**AIM:**
Skip the pictures, please, and write out exactly the lines from the opening of the data through the line containing "from mathutils import Vector, Matrix".

**SUPPLIED DATA:**
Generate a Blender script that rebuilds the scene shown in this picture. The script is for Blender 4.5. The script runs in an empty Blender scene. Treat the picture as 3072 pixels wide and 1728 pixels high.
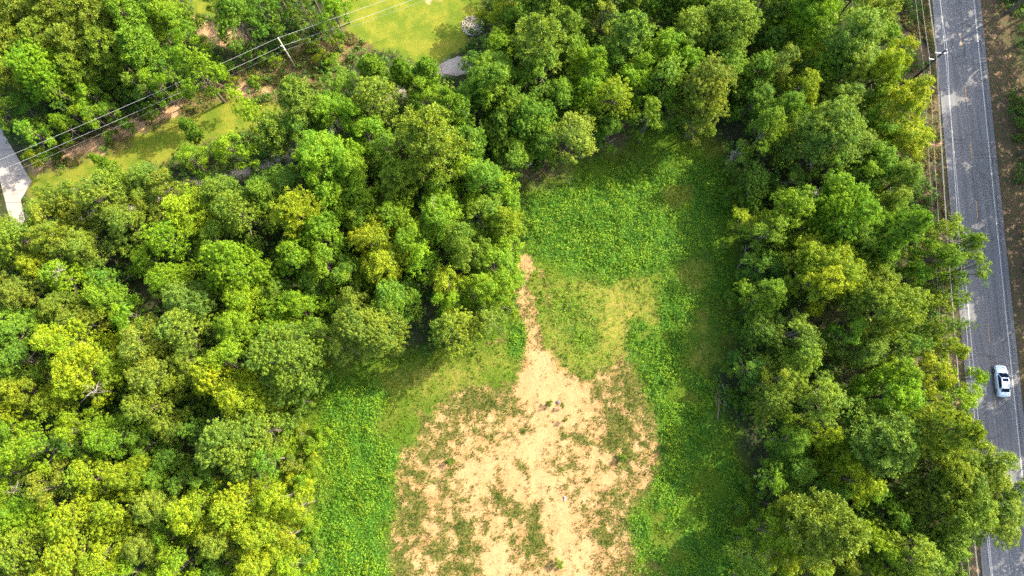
import bpy, math
import numpy as np
from mathutils import Vector, Matrix

# ------------------------------------------------------------------ camera, world, sun, exposure
H, TILT, FPX = 105.0, math.radians(12.0), 2048.0        # flying height (m), tilt from straight down, focal length in photo px
scene = bpy.context.scene
cd = bpy.data.cameras.new('camera'); cam = bpy.data.objects.new('camera', cd)
scene.collection.objects.link(cam); scene.camera = cam
cd.sensor_width = 36.0; cd.lens = 24.0; cd.clip_start = 1.0; cd.clip_end = 3000.0
cam.location = (0, 0, H); cam.rotation_euler = (TILT, 0, 0)
SUN_AZ, SUN_EL = math.radians(30.0), math.radians(39.5)  # azimuth counter-clockwise from +x
w = bpy.data.worlds.new('World'); scene.world = w; w.use_nodes = True
nt = w.node_tree; sky = nt.nodes.new('ShaderNodeTexSky'); sky.sky_type = 'NISHITA'; sky.sun_disc = False
sky.sun_elevation = SUN_EL; sky.sun_rotation = math.pi/2 - SUN_AZ; sky.dust_density = 3.5; sky.air_density = 1.0; sky.ozone_density = .6
bgn = nt.nodes['Background']; bgn.inputs['Strength'].default_value = 0.15
nt.links.new(sky.outputs['Color'], bgn.inputs['Color'])
sl = bpy.data.lights.new('sun', 'SUN'); sl.energy = 2.85; sl.angle = math.radians(0.5); sl.color = (1.0, 0.92, 0.74)
so = bpy.data.objects.new('sun', sl); scene.collection.objects.link(so)
sdir = Vector((math.cos(SUN_EL)*math.cos(SUN_AZ), math.cos(SUN_EL)*math.sin(SUN_AZ), math.sin(SUN_EL)))
so.rotation_euler = sdir.to_track_quat('Z', 'Y').to_euler(); so.location = (60, 40, 90)
scene.view_settings.view_transform = 'Standard'; scene.view_settings.look = 'None'
scene.view_settings.exposure = 2.1; scene.view_settings.gamma = 1.0
scene.cycles.max_bounces = 6; scene.cycles.diffuse_bounces = 4; scene.cycles.glossy_bounces = 2
scene.cycles.transmission_bounces = 4; scene.cycles.use_denoising = False
scene.cycles.caustics_reflective = False; scene.cycles.caustics_refractive = False

# ------------------------------------------------------------------ helpers
rng = np.random.default_rng(7)
CT, ST = math.cos(TILT), math.sin(TILT)
def P(u, v, z=0.0):
    """the point at height z that the camera sees at photo pixel (u, v) (3072 x 1728)"""
    a = (u-1536)/FPX; b = (864-v)/FPX
    dy = b*CT + ST; dz = b*ST - CT
    t = (z-H)/dz
    return np.array([a*t, dy*t, z])
def to_px(x, y, z=0.0):
    dz = z-H
    cy = y*CT + dz*ST; cz = -y*ST + dz*CT
    return 1536 + FPX*x/(-cz), 864 - FPX*cy/(-cz)
def scale_at(u, v, z=0.0):
    p = P(u, v, z); return (-(-p[1]*ST + (z-H)*CT))/FPX        # metres per photo pixel
C = scene.collection
def tag(o, label=None, cat=None, group=None, kind=None):
    if label: o['label'] = label
    if cat: o['category'] = cat
    if group: o['group'] = group
    if kind: o['kind'] = kind
    return o
def link(name, me, mat=None, parent=None, smooth=False):
    if mat is not None and not me.materials: me.materials.append(mat)
    if smooth: me.polygons.foreach_set('use_smooth', [True]*len(me.polygons))
    o = bpy.data.objects.new(name, me); C.objects.link(o)
    if parent is not None: o.parent = parent
    return o
def empty(name, loc=(0, 0, 0), rz=0.0):
    o = bpy.data.objects.new(name, None); C.objects.link(o); o.location = loc; o.rotation_euler = (0, 0, rz)
    o.empty_display_size = 0.5
    return o
def mesh_np(name, V, Q, tone=None, attrs=None):
    """mesh from an (n,3) array and an (m,k) face array"""
    me = bpy.data.meshes.new(name); V = np.asarray(V, np.float32); Q = np.asarray(Q, np.int32); k = Q.shape[1]
    me.vertices.add(len(V)); me.vertices.foreach_set('co', V.ravel())
    me.loops.add(Q.size); me.loops.foreach_set('vertex_index', Q.ravel())
    me.polygons.add(len(Q)); me.polygons.foreach_set('loop_start', np.arange(0, Q.size, k, dtype=np.int32))
    if tone is not None: attrs = dict(attrs or {}, tone=tone)
    for n, a in (attrs or {}).items():
        at = me.attributes.new(n, 'FLOAT', 'POINT'); at.data.foreach_set('value', np.asarray(a, np.float32))
    me.update(calc_edges=True); return me
class MB:
    """collects simple shapes into one mesh"""
    def __init__(s): s.v = []; s.f = []
    def add(s, vs, fs):
        n = len(s.v); s.v += [tuple(p) for p in vs]; s.f += [tuple(i+n for i in f) for f in fs]; return s
    def box(s, c, d, rz=0.0, taper=1.0):
        x, y, z = d[0]/2, d[1]/2, d[2]/2; cr, sr = math.cos(rz), math.sin(rz); vs = []
        for k, t in ((-1, 1.0), (1, taper)):
            for i, j in ((-1, -1), (1, -1), (1, 1), (-1, 1)):
                a, b = i*x*t, j*y*t; vs.append((c[0]+a*cr-b*sr, c[1]+a*sr+b*cr, c[2]+k*z))
        return s.add(vs, [(3, 2, 1, 0), (4, 5, 6, 7), (0, 1, 5, 4), (1, 2, 6, 5), (2, 3, 7, 6), (3, 0, 4, 7)])
    def tube(s, pts, rad, n=6):
        pts = [Vector(tuple(float(q) for q in p)) for p in pts]
        if not hasattr(rad, '__len__'): rad = [rad]*len(pts)
        vs = []; fs = []
        for i, p in enumerate(pts):
            d = (pts[min(i+1, len(pts)-1)] - pts[max(i-1, 0)]).normalized()
            a = Vector((0, 0, 1)) if abs(d.z) < .9 else Vector((1, 0, 0))
            e1 = d.cross(a).normalized(); e2 = d.cross(e1)
            for k in range(n):
                t = 2*math.pi*k/n; vs.append(p + (e1*math.cos(t) + e2*math.sin(t))*rad[i])
        for i in range(len(pts)-1):
            for k in range(n):
                a, b = i*n+k, i*n+(k+1) % n; fs.append((a, b, b+n, a+n))
        m = len(pts)-1
        fs.append(tuple(range(n))[::-1]); fs.append(tuple(m*n+k for k in range(n)))
        return s.add(vs, fs)
    def build(s, name, mat, parent=None, smooth=False):
        me = bpy.data.meshes.new(name); me.from_pydata(s.v, [], s.f); me.update()
        return link(name, me, mat, parent, smooth)
def vnoise(x, y, cell, seed):
    """smooth value noise in -1..1"""
    r = np.random.default_rng(seed); g = r.random((256, 256))*2-1
    X = np.asarray(x)/cell + 97.3; Y = np.asarray(y)/cell + 61.7
    xi = np.floor(X).astype(int); yi = np.floor(Y).astype(int); fx = X-xi; fy = Y-yi
    fx = fx*fx*(3-2*fx); fy = fy*fy*(3-2*fy)
    a = g[xi % 256, yi % 256]; b = g[(xi+1) % 256, yi % 256]; c = g[xi % 256, (yi+1) % 256]; d = g[(xi+1) % 256, (yi+1) % 256]
    return (a*(1-fx)+b*fx)*(1-fy) + (c*(1-fx)+d*fx)*fy
def fbm(x, y, cell, seed, o=4):
    return sum(vnoise(x, y, cell/2**i, seed+i)*0.55**i for i in range(o))
def poly_sd(u, v, pts):
    """distance in photo px to a polygon on the ground, positive inside"""
    pts = np.array(pts, float); n = len(pts); d = np.full(u.shape, 1e9); ins = np.zeros(u.shape, bool)
    for i in range(n):
        a = pts[i]; b = pts[(i+1) % n]; e = b-a
        t = np.clip(((u-a[0])*e[0]+(v-a[1])*e[1])/(e@e), 0, 1)
        d = np.minimum(d, np.hypot(u-a[0]-t*e[0], v-a[1]-t*e[1]))
        c = (a[1] > v) != (b[1] > v)
        with np.errstate(divide='ignore', invalid='ignore'):
            ins ^= c & (u < (b[0]-a[0])*(v-a[1])/(b[1]-a[1]+1e-12)+a[0])
    return np.where(ins, d, -d)
def line_sd(u, v, pts, half):
    pts = np.array(pts, float); d = np.full(u.shape, 1e9)
    for a, b in zip(pts[:-1], pts[1:]):
        e = b-a; t = np.clip(((u-a[0])*e[0]+(v-a[1])*e[1])/(e@e), 0, 1)
        d = np.minimum(d, np.hypot(u-a[0]-t*e[0], v-a[1]-t*e[1]))
    return half-d
def soft(sd, wid): return np.clip(sd/wid*0.5+0.5, 0, 1)

# ------------------------------------------------------------------ materials
def mat(name, base=(0.5, 0.5, 0.5), rough=0.8, metal=0.0, spec=0.3):
    m = bpy.data.materials.new(name); m.use_nodes = True; b = m.node_tree.nodes['Principled BSDF']
    b.inputs['Base Color'].default_value = (*base, 1); b.inputs['Roughness'].default_value = rough
    b.inputs['Metallic'].default_value = metal; b.inputs['Specular IOR Level'].default_value = spec
    return m
class NB:
    """small node builder"""
    def __init__(s, m): s.t = m.node_tree; s.n = s.t.nodes; s.b = s.n.get('Principled BSDF')
    def new(s, k, **kw):
        q = s.n.new(k)
        for a, b in kw.items(): setattr(q, a, b)
        return q
    def put(s, inp, x):
        if isinstance(x, bpy.types.NodeSocket): s.t.links.new(x, inp)
        elif isinstance(x, (tuple, list)): inp.default_value = (*x, 1) if len(x) == 3 and inp.type == 'RGBA' else tuple(x)
        else: inp.default_value = x
    def noise(s, scale, detail=4, rough=0.55, vec=None):
        q = s.new('ShaderNodeTexNoise'); q.inputs['Scale'].default_value = scale; q.inputs['Detail'].default_value = detail
        q.inputs['Roughness'].default_value = rough
        if vec is not None: s.put(q.inputs['Vector'], vec)
        return q.outputs['Fac']
    def pos(s): return s.new('ShaderNodeNewGeometry').outputs['Position']
    def ramp(s, x, lo, hi, a=0.0, b=1.0):
        q = s.new('ShaderNodeMapRange'); q.interpolation_type = 'SMOOTHSTEP'
        for i, y in zip(('Value', 'From Min', 'From Max', 'To Min', 'To Max'), (x, lo, hi, a, b)): s.put(q.inputs[i], y)
        return q.outputs['Result']
    def mix(s, f, a, b, mode='MIX'):
        q = s.new('ShaderNodeMix', data_type='RGBA', blend_type=mode)
        s.put(q.inputs[0], f); s.put(q.inputs[6], a); s.put(q.inputs[7], b); return q.outputs[2]
    def math(s, op, a, b=0.0):
        q = s.new('ShaderNodeMath', operation=op); s.put(q.inputs[0], a); s.put(q.inputs[1], b); return q.outputs[0]
    def attr(s, name): return s.new('ShaderNodeAttribute', attribute_name=name).outputs['Fac']
    def bump(s, h, strength, dist):
        q = s.new('ShaderNodeBump'); s.put(q.inputs['Height'], h); q.inputs['Strength'].default_value = strength
        q.inputs['Distance'].default_value = dist; s.t.links.new(q.outputs[0], s.b.inputs['Normal'])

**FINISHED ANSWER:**
Generate a Blender script that rebuilds the scene shown in this picture. The script is for Blender 4.5. The script runs in an empty Blender scene. Treat the picture as 3072 pixels wide and 1728 pixels high.
import bpy, math
import numpy as np
from mathutils import Vector, Matrix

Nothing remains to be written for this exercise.